Pazartesi

âh be çocuk…

… ne yaptın sen?!.

(okulda… kırk yıl sonra… aftan dönen moruk dede yaş, bi öğrencinin en fazla iki onluk yaşta öğrenci arkadaşlarından biri… dertli..

amfide, kantinde, hergele’de, ortabahçe’de bi köşede hep yalnız…)

- ne derdin var aslanım?!!.

- “kendini sıkı eğitmiş, hayatı tanımış, büyülü, deli dolu, çılgın bir kadına âşık olma!.

kitap okuyan bir kadına âşık olma!. bir kadın kitap okuyor, okuduğunu anlıyor, sorulara sözü dolandırmadan cevap veriyor, çok şey hakkında uzun konuşabiliyor, hissediyor ve yazıyorsa o kadına âşık olma!. hele ki şiiri seven bir kadına âşık olma, çünkü en tehlikelileri onlardır..

bilmek hiçbir şey değil, bildiğini bilmek asıl bilmek, idrak.. ve bildiğini bilmenin bir adım sonrası fiiliyat..

düşünen, ne bildiğini bilen ve uçmayı da bilen böyle bir kadına âşık olma!. düştüğünde kalkabilen, üzerine gelen hücumları savuşturan, kendinden emin olan bir kadına âşık olma!.

âşık olurken gülen ya da ağlayan, ruhunu bedene dönüştürmesini bilen bir kadına âşık olma!.

bir tabloya odaklanıp etrafıyla iletişimini kesen, uzun uzun bakabilen, müzik olmadan yaşayamayan bir kadına âşık olma!.

günle gündemle ilgilenen, isyankâr, haksızlıktan, umursamazlıktan, adâletsizlikten büyük korku duyan bir kadına âşık olma!.

televizyon izlemekten hoşlanmayan bir kadına âşık olma!.

yüz hatları veya bedeni farketmeksizin kendi olan, kendi olmanın güzelliğini taşıyan bir kadına âşık olma!.

hayatı dolu, yoğun geçen, eğlenceli, zekî ve kalabalıkları umursamayan, gereksizlerin arasından mecbûri geçerken saygısız gibi görünen bir kadına âşık olma!.

hele ki yaşlıysan kendinden genç, gençsen senden yaşlı böyle bir kadına âşık olma!.
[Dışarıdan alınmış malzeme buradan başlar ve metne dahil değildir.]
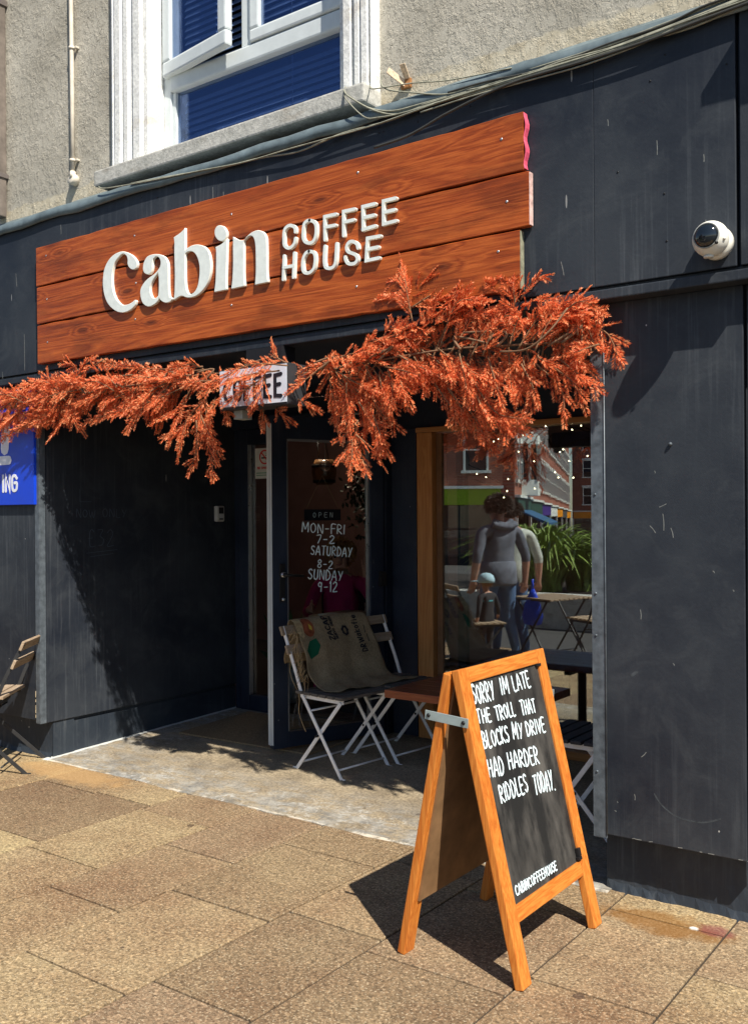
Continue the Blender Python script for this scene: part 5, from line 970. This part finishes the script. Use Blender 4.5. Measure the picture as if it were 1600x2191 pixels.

sakın böyle bir kadına âşık olmayı isteme, çünkü eğer böyle bir kadına âşık olursan, o seninle kalsa da kalmasa da, seni sevse de sevmese de, böyle bir kadından aslâ geri dönemezsin...”

diyo, yine bi kadın ve işte ben de tam da dediği gibi bir kadına âşık oldum.. ben ne yapçam baba, yardım et!.

-hakikaten be koçum, ne yaptın sen, nasıl sürüklendin ardından, çıkmaz sokağa girdin, bu cehennem kuyuya nasıl düştün?!. kimin âhını aldın, anana babana mı isyân ettin, divâne olmuş bi âşığı mı kınadın, ne yaptın!.

evlat, yaşayan ölüler mezarlığında yerin nerde, kaç ada, kaç parsel; her günbatımı gelip onulmaz yanışına su taşıyayım?!.